Yub Nub
Yubibo exists to reveal which member of your group has selfish proprioception, a sentence I never could have conceptualized until I experienced a friend, with a dozen sticks poised between his fingers and those of four peers, suddenly rotating his wrist all the way around to arrive at a more comfortable position. Six other players were sent lurching in response, doing everything in their power to maintain the pressure on those sticks. It didn’t work. Foam balls and wooden sticks clattered to the table. Everyone laughed.
Yubibo feels like a game invented, playtested, and marketed in a dumpling restaurant. The gist couldn’t be simpler. You draw a card — very quickly itself a feat of balance — to reveal which player you must balance a stick with. Which player and which finger. Your brother-in-law’s ring finger. Your daughter’s thumb. Your own birdie finger, which means anybody’s birdie finger of your choosing.
Early on, this is a simple ask. Two people can hold a stick between them. No problemo. Kein problem. Mondainai. Another stick? Sure. How about a third. What is this, a game for children?
I’ve tried Yubibo with children, and let me tell you, it takes some willpower to keep more than a couple sticks above the table. My older daughter can manage alright, although her wrist gets tired after a while. My six-year-old? Forget it. She has the greediest proprioception I’ve ever seen. This isn’t something I could have known about her until she tossed an entire handful of sticks onto the table, noping out of the game after three minutes. Was her hand hurting? “I just don’t like this game,” she insisted.
Even with adults, it only takes one go around the table, maybe two with a smaller group, before you start to feel it. Not only the burn, although Yubibo excels at finding the muscle groups that have atrophied from disuse. No, it’s the sheer jittery tension that comes from coordinating with other human beings, but not quite touching them. The sticks become power cables. Tension bridges. Bonsai wires. When someone in the group shifts — even when it isn’t someone you’re holding a stick with — you feel every movement, transmitted like a message through multiple intermediaries. Someone rolls their finger to accommodate a second stick and the entire collective vibrates.
At its easiest, Yubibo is just about balancing sticks. In case you’d like to try out for your country’s gymnastics team, you can also try to stuff foam balls in between the sticks. Why would you do this? Because it transforms you into Mr. Miyagi trying to honk a clown nose. A hivemind Mr. Miyagi who, if you’re anything like us, lacks basic coordination and couldn’t beat up a gang of skeletons if his life depended on it.
I think strange thoughts while playing Yubibo, which is undoubtedly bad practice when it comes to focusing on all those sticks. I look at that shifting forest and wonder if this is what the connections in our brain are like, tensing and flexing as they produce consciousness. I see human society, this magnificent construct barely held aloft through faith and determination. I see a family. Then I lock eyes with someone across the table and the spell breaks, and more often than not I feel the tremor in my knuckles and the whole thing begins to come apart.
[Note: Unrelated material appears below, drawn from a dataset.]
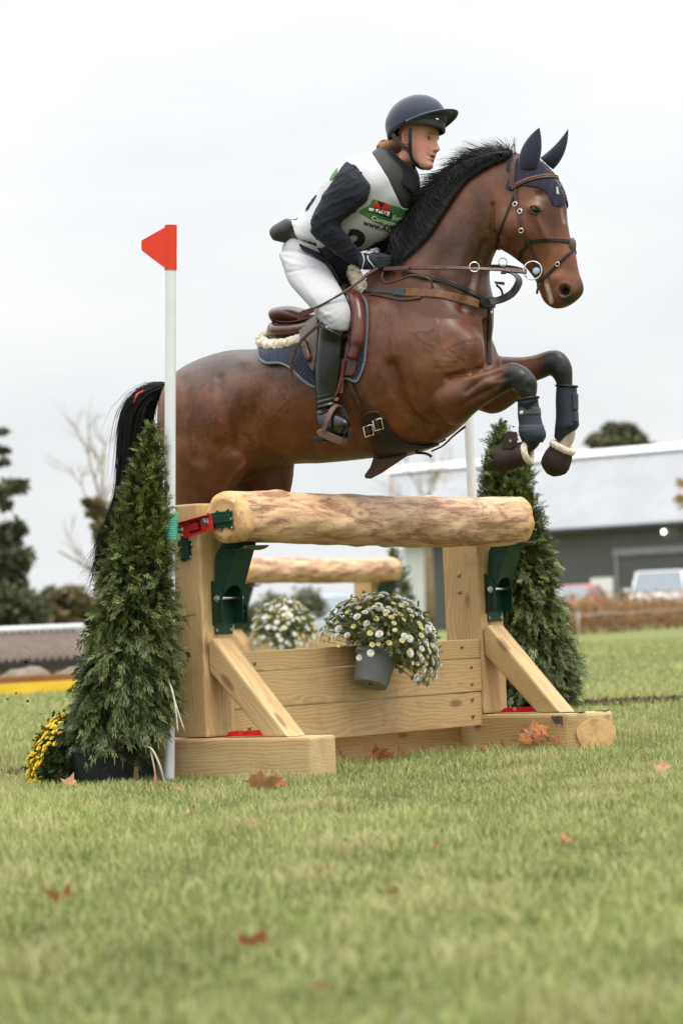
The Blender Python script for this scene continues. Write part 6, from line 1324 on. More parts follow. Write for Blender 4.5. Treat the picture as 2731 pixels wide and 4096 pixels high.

Yubibo is a quick game. It’s an easy game to teach. Unlike some balancing games, I have my doubts that it’s quite winnable. Oh, the rules provide a metric. A certain number of sticks. In my experience, those are best ignored. The game shines when you play it with all the stuff. When there’s no purpose but the cascade at the end. Not every game needs to end in victory. Sometimes, just holding it together for one more go-round the table is enough.
There isn’t much more to say about Yubibo. This once, that strikes me as a good thing. Ten minutes, lots of laughter, lots of failure. The sticks clatter, the foam balls bounce away. So, too, goes whatever was cluttering my headspace only a few moments ago.
A complimentary copy of Yubibo was provided by the publisher.